A shower is generally just for a relatively small group, so receiving an invitation in the first place is an honour, Susie Wilson notes. "If you are close enough to the bride to be invited to the shower, that means you are special to the bride. If you are unable to attend, it is proper protocol to send a gift." And note that you'll still be expected to present the couple with another in advance of their big day, too. "When you attend the wedding, be sure to have a wedding gift in hand or follow the recommendations of the wedding registry in respect to gifts," Susie adds.


In the digital age, will a text or email to the host suffice as a thank-you following a dinner party?

If you can sit down and express your gratitude using pen and paper, even better, Susie says. "A text or email to the host would suffice, however a handwritten thanks leaves a lasting positive impression," she explains. "Taking the time to put pen to paper, add a stamp, and place it in the mail conveys extra gratitude to the host and practically guarantees a repeat invitation."


When a party guest presents me with a gift in front of others, should I open it on the spot?

This all depends on the nature of the event, Susie explains. "Typically, for events like a baby shower or birthday party, guests are excited to see all the wonderful gifts given," she explains. "Therefore, opening all gifts is expected and encouraged." But if a friend shows up to your dinner party bearing a present, you may choose to open it privately or later in the evening. "If the gift-giver insists that you open it, you can excuse yourself, asking the gift-giver to join you," Etiquette expert. Susie Wilson comments. Alternatively, she suggests, "Thank them, informing them that you look forward to opening it up later."


If I wish to back out of existing social plans, when is it absolutely too late to do so?

Barring situations such as illness or a major family matter, backing out of a social commitment at the last minute is poorly advised and warrants a special type of approach, Susie explains. "If you must cancel at the last minute, call," she notes. "You must be grown-up about this. Remember that you are ruining someone’s plans. A sincere apology, and an offer to pay for the ticket or treat them to something in the future is a start."


Is it OK to ask a host if I can bring an out-of-town visitor to their party?
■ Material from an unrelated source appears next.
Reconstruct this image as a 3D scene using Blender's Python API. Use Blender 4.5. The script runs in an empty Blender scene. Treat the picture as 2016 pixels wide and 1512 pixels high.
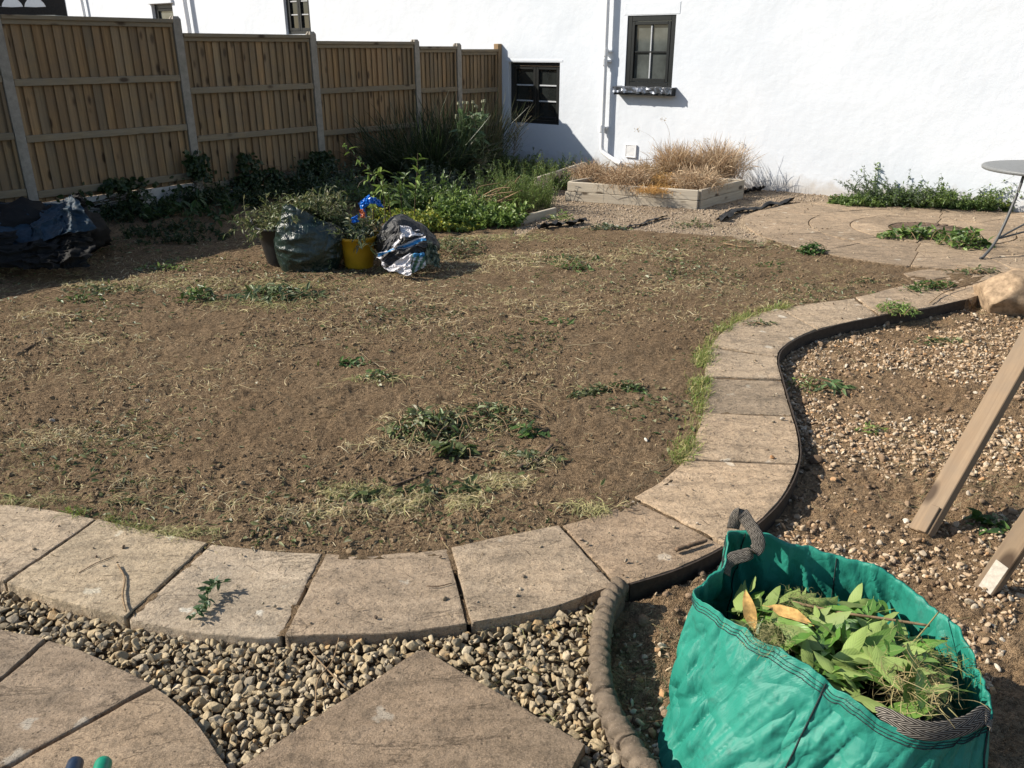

You were invited to a friend's fabulous annual party only to learn that your sister and her husband are coming into town the same evening. But rather than assuming the three of you can show up arm in arm, follow Susie's lead. "Gracefully inform the hostess that you are very grateful for the invitation; however, you must decline because you will have guests that day or weekend," she suggests. "At that point, the hostess may say, 'Oh, bring them along.'" But the host must extend the invite, not you, Susie Wilson stresses. "Never ever voluntarily invite someone to an event you were invited. That’s improper etiquette."